Jamaicans assured all kidnapping cases investigated using forensics
HEAD of the Forensic Services Branch of the Jamaica Constabulary Force (JCF), Senior Superintendent of Police Christopher Brown, has sought to quell concerns that the branch is biased in the use of its expertise for missing persons’ investigations.
Speaking on a recent edition of the JCF’s Force4Good podcast, Brown told host Dennis Brooks that the Communications Forensics and Cyber Crime Division (CFCD), which falls under the Forensic Services Branch, “plays a role in all investigations”.
“I would say to those persons who are wondering whether and to what extent we are offering that support: it’s a commitment, credible commitment, that we do go searching for persons in the digital landscape as well as in the traditional landscape to support investigations,” Brown stated.
According to the respected lawman, the CFCD offers support to detectives in all missing persons investigations by providing “timely and accurate and reliable information regarding efforts to go searching for missing persons”.
“Rest assured that the CFCD provides reasonable and sufficient support to investigators regarding missing person’s investigations,” he emphasised further.
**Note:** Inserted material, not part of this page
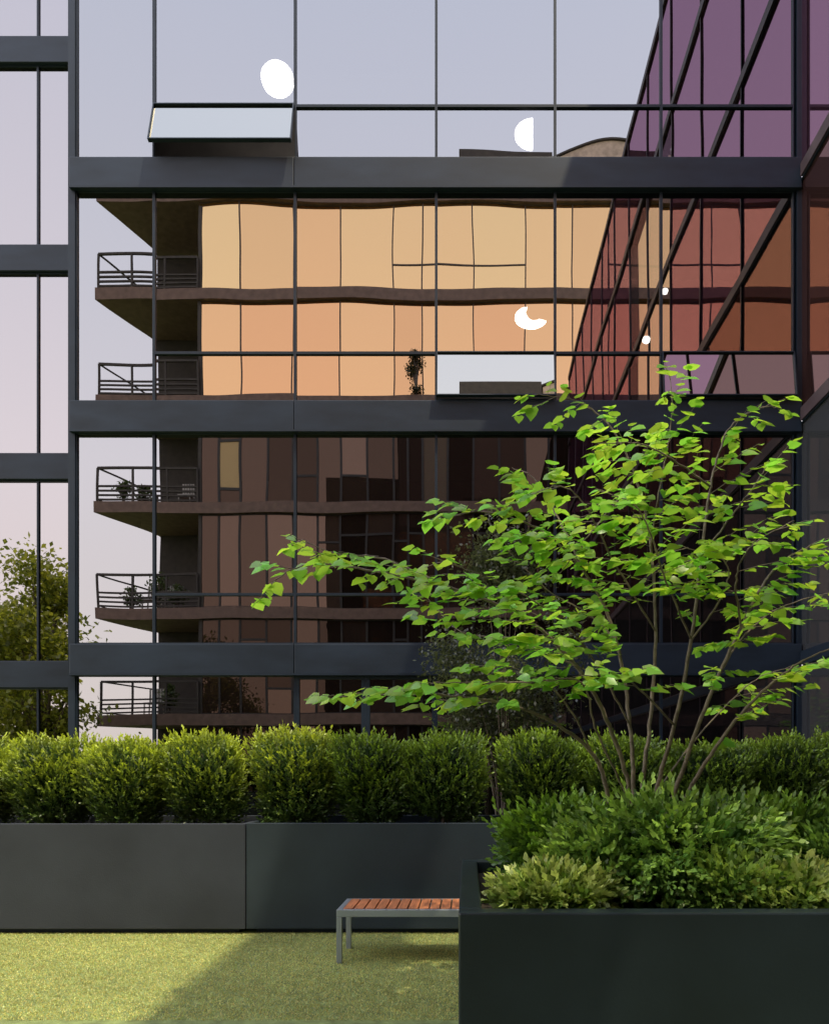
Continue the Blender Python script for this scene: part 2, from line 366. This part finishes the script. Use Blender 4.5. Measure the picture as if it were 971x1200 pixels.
# ---------------------------------------------------------------- foliage helpers
def norm(a): return a/(np.linalg.norm(a,axis=-1,keepdims=True)+1e-9)
TL=np.array([[0,0,0],[0.5,0,-0.03],[1.0,0,-0.18],[-0.10,0.26,0.05],[0.22,0.47,0.06],[0.62,0.33,-0.02],[-0.10,-0.26,0.05],[0.22,-0.47,0.06],[0.62,-0.33,-0.02]])
TF=np.array([[0,1,4,3],[1,2,5,4],[0,6,7,1],[1,7,8,2]])
SL=np.array([[0,0,0],[0.5,0.5,0.08],[1,0,0],[0.5,-0.5,0.08]]); SF=np.array([[0,3,2,1]])
def leaves(name,pos,dirs,nrm,size,width,cols,mat,T=TL,TFc=TF):
    n=len(pos); d=norm(dirs); s=norm(np.cross(nrm,d)); u=np.cross(d,s)
    size=np.asarray(size).reshape(-1,1,1)*np.ones((n,1,1)); 
    V=pos[:,None,:]+size*(T[None,:,0:1]*d[:,None,:]+width*T[None,:,1:2]*s[:,None,:]+T[None,:,2:3]*u[:,None,:])
    F_=(TFc[None]+ (np.arange(n)*len(T))[:,None,None]).reshape(-1,TFc.shape[1])
    return mesh_np(name,V,TFc.shape[1],F_,mat,np.repeat(cols,len(T),0))
def crom(pts,n=8):
    pts=[np.array(p,float) for p in pts]; P_=[2*pts[0]-pts[1]]+pts+[2*pts[-1]-pts[-2]]; out=[]
    for i in range(1,len(P_)-2):
        for j in range(n):
            t=j/n; a,b,c,d=P_[i-1],P_[i],P_[i+1],P_[i+2]
            out.append(0.5*((2*b)+(-a+c)*t+(2*a-5*b+4*c-d)*t*t+(-a+3*b-3*c+d)*t**3))
    out.append(pts[-1]); return np.array(out)
# ---------------------------------------------------------------- redbud tree
tree=empty('redbud_tree',tuple(W(745,1044,4.6))); tag(tree,'multi-stemmed redbud tree with bright heart-shaped leaves in a planter','tree')
TB=MB(); LP=[];LD=[];LN=[];LS=[]
B=[
 ([(732,1044,4.6),(714,940,4.6),(695,885,4.55),(650,848,4.45),(590,824,4.3),(510,814,4.2),(440,812,4.1),(385,816,4.05)],0.58,0.85),
 ([(738,1044,4.6),(738,940,4.55),(718,860,4.45),(675,780,4.3),(610,722,4.2),(530,690,4.1),(430,668,4.0),(360,662,3.95),(318,682,3.9)],0.45,1.0),
 ([(530,690,4.1),(450,655,4.25),(395,650,4.3),(355,632,4.3)],0.25,0.75),
 ([(742,1044,4.65),(742,930,4.7),(738,850,4.75),(722,750,4.8),(685,670,4.8),(630,620,4.7),(570,600,4.6),(515,606,4.5)],0.45,1.05),
 ([(685,670,4.8),(650,600,5.0),(625,560,5.1),(600,548,5.2)],0.2,0.9),
 ([(745,1044,4.7),(752,930,4.8),(762,840,4.9),(768,740,5.0),(762,640,5.1),(745,560,5.1),(715,500,5.1),(675,470,5.1),(632,462,5.0)],0.5,1.0),
 ([(762,640,5.1),(775,560,5.0),(787,490,5.0),(785,440,5.0)],0.1,1.0),
 ([(750,1044,4.7),(768,930,4.7),(790,850,4.6),(810,750,4.5),(822,650,4.5),(832,570,4.6),(852,505,4.6),(890,478,4.6),(915,478,4.6)],0.5,1.0),
 ([(755,1044,4.6),(790,930,4.45),(830,820,4.3),(868,735,4.2),(905,670,4.2),(950,640,4.1),(1010,630,4.1)],0.45,0.85),
 ([(755,1044,4.6),(800,940,4.5),(850,860,4.4),(905,800,4.3),(960,765,4.2),(1020,750,4.1)],0.5,0.65),
 ([(738,850,4.75),(700,780,4.5),(660,730,4.2),(600,690,3.95),(540,665,3.8),(490,645,3.75)],0.3,0.95),
 ([(768,740,5.0),(720,660,4.7),(690,600,4.5),(660,570,4.4),(620,580,4.3)],0.2,1.0),
 ([(810,750,4.5),(780,680,4.2),(760,620,4.0),(740,590,3.9),(700,575,3.9)],0.25,1.0),
 ([(822,650,4.5),(860,600,4.4),(890,560,4.3),(900,540,4.3)],0.1,0.9),
 ([(830,820,4.3),(860,760,4.4),(900,720,4.6),(950,700,4.7),(1000,690,4.8)],0.3,0.7),
 ([(868,735,4.2),(862,680,4.0),(880,640,3.9),(930,610,3.9)],0.2,0.85),
 ([(695,885,4.55),(660,820,4.4),(620,790,4.3),(570,775,4.2)],0.4,0.8),
 ([(790,850,4.6),(740,800,4.2),(700,790,4.0),(650,770,3.9)],0.35,0.85),
 ([(738,940,4.55),(700,860,4.2),(680,800,4.0),(620,800,3.9),(560,800,3.85),(500,800,3.85)],0.5,0.75),
 ([(768,930,4.7),(820,860,5.0),(880,800,5.2),(930,780,5.3)],0.55,0.7),
 ([(745,560,5.1),(720,590,4.9),(680,640,4.7),(650,680,4.6)],0.25,0.9),
 ([(810,750,4.5),(845,700,4.2),(850,660,4.1),(800,640,4.0)],0.25,0.9),
 ([(832,570,4.6),(790,540,4.4),(750,520,4.3),(700,520,4.2)],0.15,0.9),
 ([(675,780,4.3),(600,750,4.6),(540,740,4.8),(500,700,4.9)],0.3,0.6),
 ([(722,750,4.8),(690,720,5.0),(640,690,5.1),(590,640,5.1)],0.25,0.8),
]
for bi,(pl,st,dens) in enumerate(B):
    pts=[W(*p) for p in pl]; c=crom(pts,9); n=len(c)
    c[3:-1]+=rng.normal(0,0.0025,(n-4,3))
    main=pl[0][1]>1000
    r0=0.017 if main else 0.007
    TB.tube(c,np.linspace(r0,0.0022,n),7)
    L=np.cumsum(np.r_[0,np.linalg.norm(np.diff(c,axis=0),axis=1)]); tot=L[-1]
    step=0.088/dens; s=tot*st; side=1
    while s<tot:
        i=min(np.searchsorted(L,s),n-1); p=c[i]; d=norm(c[min(i+1,n-1)]-c[max(i-1,0)])
        hor=norm(np.cross(d,[0,0,1.0])); side=-side
        frac=(s-tot*st)/(tot*(1-st)+1e-6)
        ln=random.uniform(0.2,0.6)*(1.15-0.6*frac)
        td=norm(d*random.uniform(0.4,1.0)*np.array([1,1,0.35])+hor*side*random.uniform(0.5,1.2)+np.array([0,0,random.uniform(-0.05,0.07)]))
        m_=max(3,int(ln/0.055)); tp=[p+td*ln*q/m_+np.array([0,0,-0.06*ln*(q/m_)**2])+rng.normal(0,0.004,3) for q in range(m_+1)]
        TB.tube(tp,np.linspace(0.0024,0.001,m_+1),4)
        for q in range(1,m_+1):
            for sd in ((1,-1) if random.random()<0.25 else (random.choice((1,-1)),)):
                h2=norm(np.cross(td,[0,0,1.0]))
                ld=norm(td*0.7+h2*sd*random.uniform(0.3,1.0)+np.array([0,0,random.uniform(-0.45,0.08)]))
                nn=norm(np.array([rng.normal(0,0.4),rng.normal(-0.3,0.4),1.0]))
                LP.append(tp[q]+np.array([0,0,-0.008])); LD.append(ld); LN.append(nn); LS.append(random.uniform(0.05,0.112)*(1.0 if q<m_ else 0.8))
        s+=step*random.uniform(0.6,1.4)
P(TB.obj('trunk',M_bark,None,0,True),tree)
LP=np.array(LP);LD=np.array(LD);LN=np.array(LN);LS=np.array(LS); n=len(LP)
kk=rng.uniform(0.65,1.4,n)[:,None]; base=np.array([[0.26,0.50,0.06]])
cl=base*kk; cl[:,0]*=rng.uniform(0.7,1.35,n)
print('redbud leaves',n)
P(leaves('crown',LP,LD,LN,LS,1.05,cl,M_leaf),tree)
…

Elaborating on the role of the CFCD in crime fighting, Brown said, “We are required as a force to watch by day and night, and we have done so successfully within the landscape, evidenced by the decrease in crimes and our public engagement and so on. We have taken that into the digital space as well, and so the CFCD represents that arm of the Jamaica Constabulary Force that assists with investigations of those kind of cases that occur within the digital landscape, a very important part of the kind of investigative support that we give to the people of Jamaica.”
In the meantime, he said the experts remain challenged by some perceptions held by the public about just how investigations unfold.
“An investigation is both an art and a science; the forensic science is that kind of behind-the-scenes work often associated with that fancy thing on television, CSI (crime scene investigation television drama). It’s difficult at times to share with the public that what you’re seeing on the television is not necessarily the reality of the case. There are turnaround times regarding the processing of some physical evidence and so it’s not necessarily going to happen within 24 hours, it’s not necessarily going to be happening in 48 hours,” he pointed out.
“Sometimes some of these tests or scientific responses to investigation does take some time and we want the public to appreciate that we are working on these things and there’s a time associated with it. So one of the biggest challenges is really competing with the Hollywood effects of CSI and providing that accurate, thorough, and reliable support from forensics,” he said.
In the meantime, Brown said the role of forensic science in criminal investigations in Jamaica has evolved admirably since his time in the force.
“Certainly a lot has changed, and I’d want to point out to our viewers that the Jamaica Constabulary Force, being a learning organisation, continues to adapt to the changes within our external environment,” he said.
In referencing the speed with which law enforcers are able to identify and nab suspects even in difficult cases through the utilisation of modern science and intelligence, Brown said, “The force has certainly become better in terms of our investigation services and our responses to the needs of our public.”
“Our investigators have over the years been receiving higher quality training. We do have a School of Excellence that provides that kind of services to us. Our investigators are also tested each day with the various crime scenes that they will have to process and to handle, and those things in and of itself have sort of built out our core competencies, our capabilities to respond to the kind of changes as they go and taking us to the next level of investigation,” he added.
Last month, Detective Inspector Paulette Wynter-Crossfield, station manager at the National Strategic Anti-Gang Division — a unit in the Counter-Terrorism and Organised Crime Investigation Branch of the constabulary, said the division boasted a 100 per cent success rate in the safe release and return of hostages, whether fake or genuine. She said for 2024, just under 20 cases were reported.
“So we had 18 cases reported last year; two of them were really genuine, but in all cases persons returned home safely. And we have four [cases so far] this year,” she said, adding that two of them were genuine. “We charged six persons this year for those offences…in [the other] two cases.”